Hosokawa's resignation may frustrate trade efforts
Hosokawa's resignation may frustrate trade efforts
By Keiji Urakami
TOKYO (Kyodo): Japanese Prime Minister Morihiro Hosokawa's surprise resignation announcement is feared likely to put a damper on Tokyo's ongoing efforts to mend soured economic ties with the United States.
The immediate impact of his resignation decision, announced last Friday afternoon amid a barrage of criticism over alleged personal financial misdeeds, will center around the planned meeting between Foreign Minister Tsutomu Hata and U.S. Trade Representative Mickey Kantor in Marrakech, Morocco, on April 15.
But the probable effects on Japan's pledged formulation of a market-opening package by the end of June risk a further damaging of the already strained economic relations between Tokyo and Washington, trade ministry sources said.
"Japan urgently needs to create a new political framework in order to prevent further delay in its trade `framework' talks with the U.S.," International Trade and Industry Minister Hiroshi Kumagai said in an emergency press conference following Hosokawa's resignation announcement.
"The situation surrounding the Japan-U.S. economic ties requires urgent action by Japan," Kumagai said. "There isn't much time left before July."
Hosokawa's announcement that he will step down came at a time when the government is forging a market-opening package with an eye to the July summit in Naples of the seven major industrialized countries.
The package is intended to give concrete shape to a set of deregulations, macroeconomic steps and other market-opening measures unveiled at the end of March, which was, to the disappointment of Hosokawa, branded by Washington as falling short of what is necessary to buoy up Japan's domestic demand and help reduce its huge global trade surplus.
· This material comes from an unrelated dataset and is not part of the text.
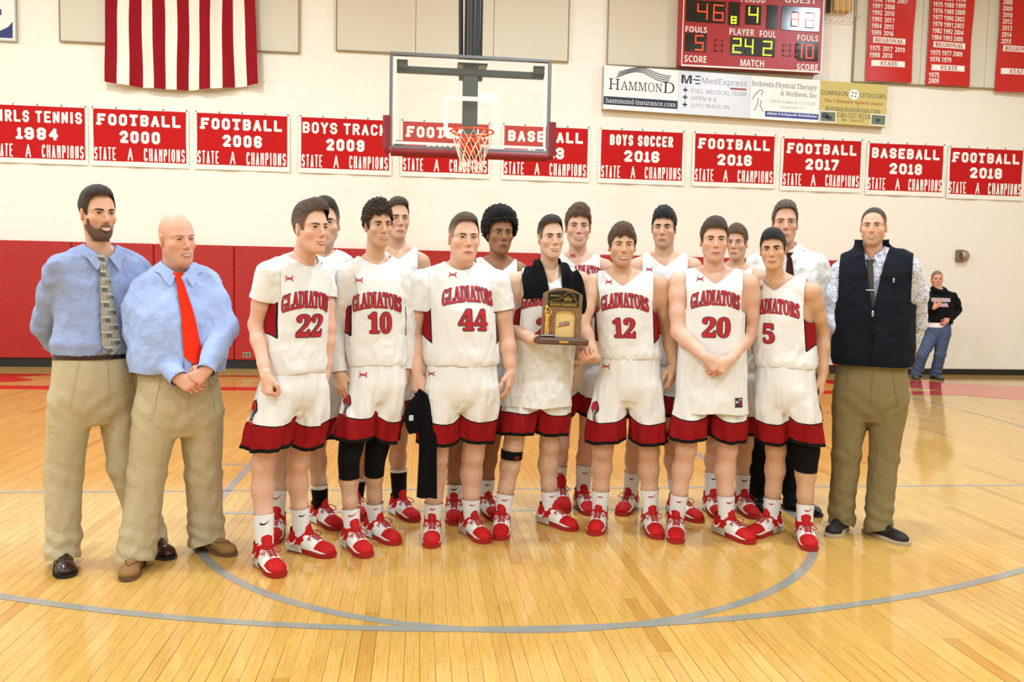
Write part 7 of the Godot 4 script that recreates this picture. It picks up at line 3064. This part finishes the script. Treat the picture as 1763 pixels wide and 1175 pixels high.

Tokyo wants the planned market-opening package to serve as a lever to open the way for restarting the framework talks, which have been suspended since the Japan-U.S. summit broke down in February when Hosokawa nixed Washington's demand for numerical targets to gauge American penetration of Japan's markets.
The June package is expected to contain Japan's pledge to introduce a multiyear tax reduction instead of the already planned tax cut for the current year that has been rejected by the U.S. as insufficient to stimulate personal spending.
The coalition government of Hosokawa, a patchwork of seven parties that, at the time of its inauguration last summer, were united around the common goal of political reforms but not on a particular economic policy, promised to iron out its stance on tax matters, particularly on ways to finance permanent tax cuts, within June.
The March market-opening package failed to include a multiyear tax cut, apparently out of respect for the stance of the Social Democratic Party, the largest force among the seven coalition parties, which was adamantly against raising the three percent consumption tax as a means to cover tax cuts.
"The latest political development surrounding Hosokawa is a setback for an early coalition consensus on the tax issue," the trade ministry sources said. "The resignation was unveiled at a time when the socialists were softening their stance on consumption tax hikes."
Under the current political situation, it is uncertain whether or not the coalition will continue to exist under a prime minister other than Hosokawa.
MITI minister Kumagai said it is almost impossible at this moment to "imagine" the possible framework of the next government. "The political situation is now back to the point it was at last August when the Liberal Democratic Party's 38-year grip on power ended."
Any prime minister replacing Hosokawa should have "a stronger power base" in order to get the framework talks moving again.
Although chances have become slim for an early breakthrough in the Japan-U.S. trade talks, some are optimistic about maintaining the fundamentals of the existing framework.
"The philosophy of the accord reached between the previous Japanese administration of Kiichi Miyazawa and U.S. President Bill Clinton last July to establish a new trade framework are still valid," said a senior MITI official, who declined to be identified.
Hosokawa inherited Miyazawa's policy of opposing the use of numerical targets as a tool to measure foreign access to Japan's markets, and the next prime minister will likely also respect the policy, the official said.